Back in 2000, many of the major airlines made a commitment to change the way they approached extended ground delays. The airlines were to put policies in place that would make things as comfortable and convenient as possible for passengers during those lengthy stays on the tarmac. Well, it shouldn’t come as too much of a surprise, but a recent Transportation Department study shows that, on the whole, airlines haven’t followed through on that commitment…

As reported by Reuters, the study found that major airlines “have specifically failed to develop contingencies for stocking enough food and water or sort out when and how they would get passengers off planes during extremely long delays.”

Along with those findings, the study demonstrates that extended delays are on the rise:

“Based on the first seven months of 2007, Scovel’s report found more than 54,000 scheduled flights affecting nearly 3.7 million passengers experienced ground delays of 1 to 5 hours or more. That is an increase of nearly 42 percent over 2006.”

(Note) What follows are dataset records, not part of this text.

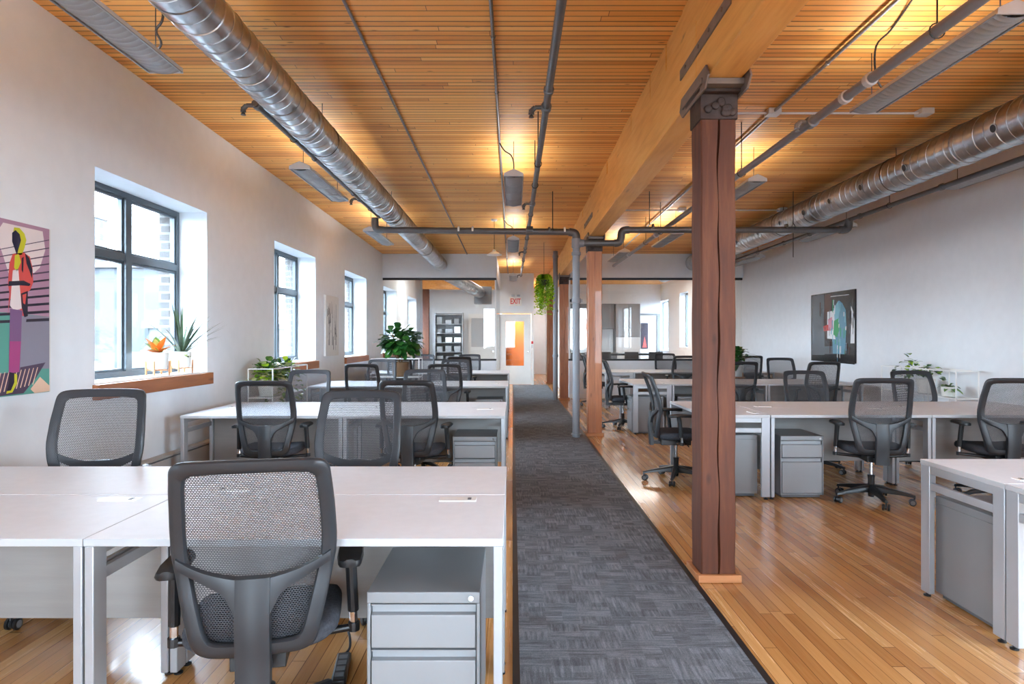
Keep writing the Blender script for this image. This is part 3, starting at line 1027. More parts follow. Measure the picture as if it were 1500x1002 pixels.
def make_desk(W, D):
    t = thing('desk', None, 'desk')
    b = MB().m('desk_top').box(.001, W - .001, .001, D - .001, DH - .025, DH)
    b.m('desk_edge'); b.mi = [0, 0, 1, 1, 1, 1]
    b.build('desktop', t, bevel=.0025)
    for x in (.004, W - .034):
        f = MB().m('desk_metal')
        for (y0, y1) in ((.003, .075), (D - .075, D - .003)):
            f.box(x, x + .03, y0, y1, .022, DH - .025)
        f.box(x + .004, x + .026, .075, D - .075, .672, DH - .026)
        f.box(x + .004, x + .026, .075, D - .075, .585, .625)
        lf = f.build('leg_frame', t, bevel=.003)
        for y in (.035, D - .035):
            tag(MB().m('chair_black').lathe([(.018, .001), (.018, .008), (.007, .010), (.007, .022)], (x + .015, y, 0), 12).build('leveling_foot', lf), 'black levelling foot', None)
    MB().m('modesty').box(.036, W - .036, D - .045, D - .027, .235, DH - .03).build('modesty_panel', t, bevel=.0015)
    fl = MB().m('white_enamel').box(W - .27, W - .12, D - .115, D - .055, DH - .001, DH + .004)
    fl.m('cabinet_dark').box(W - .155, W - .14, D - .10, D - .07, DH + .004, DH + .0055)
    fl.build('cable_flap', t, bevel=.001)
    return t


_protos = {}


def desk(x, y, rz, label, W=DW, D=DD, group='white office desks'):
    k = (round(W, 3), round(D, 3))
    if k not in _protos:
        _protos[k] = o = make_desk(W, D)
    else:
        o = copy_tree(_protos[k])
    o.location = (x, y, 0); o.rotation_euler = (0, 0, rz)
    o['label'] = label; o['group'] = group
    return o


rowsL = [(2.129, -.03, 1.39), (5.57, -.065, 1.405), (9.05, -.065, 1.405), (12.5, -.065, 1.405)]
rn = ['nearest left cluster', 'second left cluster', 'third left cluster', 'farthest left cluster']
for (y, xr, W), nm in zip(rowsL, rn):
    desk(xr - W, y, 0, 'white desk beside the carpet, near side of the %s' % nm, W)
    desk(xr - 2 * W, y, 0, 'white desk toward the window wall, near side of the %s' % nm, W)
    desk(xr, y + 2 * DD + .003, PI, 'white desk beside the carpet, far side of the %s' % nm, W)
    desk(xr - W, y + 2 * DD + .003, PI, 'white desk toward the window wall, far side of the %s' % nm, W)
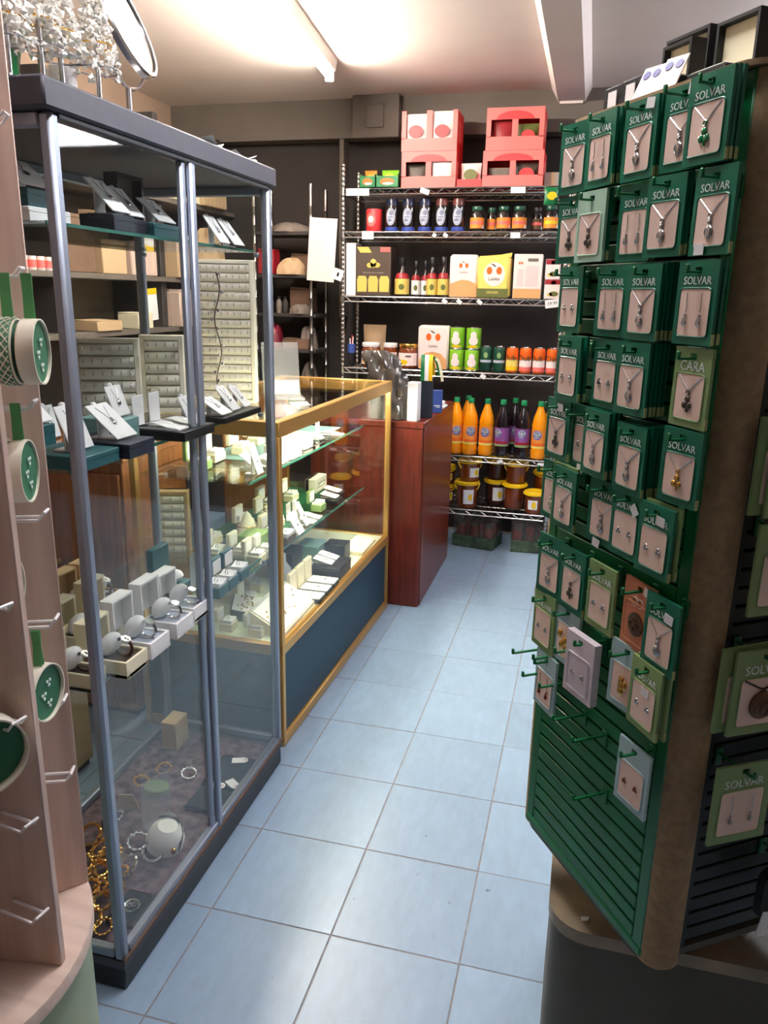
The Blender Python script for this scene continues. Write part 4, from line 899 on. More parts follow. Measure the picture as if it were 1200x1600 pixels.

With continuing problems on the ground, some feel that it’s time for the government to step in and put their own policies and requirements in place. Airline industry insiders and lobbyists, however, believe that the industry is taking the necessary steps to ensure better performance in ground delay situations, and they believe government interference will only make things worse.

In fairness to the airlines, ground delays aren’t always their fault. There are issues with weather and air traffic, and there are instances like the one that occurred in Memphis yesterday when the failure of communications equipment forced the FAA to shut down airline traffic within 250 miles of Memphis. This affected passengers and caused ground delays in cities ranging from Houston to Indianapolis. During busy travel times like the holidays, these types of problems can quickly turn minor delays into extended delays, so it’s important for airlines to be prepared.

We know there will always be ground delays. However, it’s time for every airline to put clear policies in place to make these delays bearable for passengers. Airline crews need to be fully aware of them, so the policies can be executed effectively and in a timely manner. Whether it will take government oversight to make that happen remains to be seen.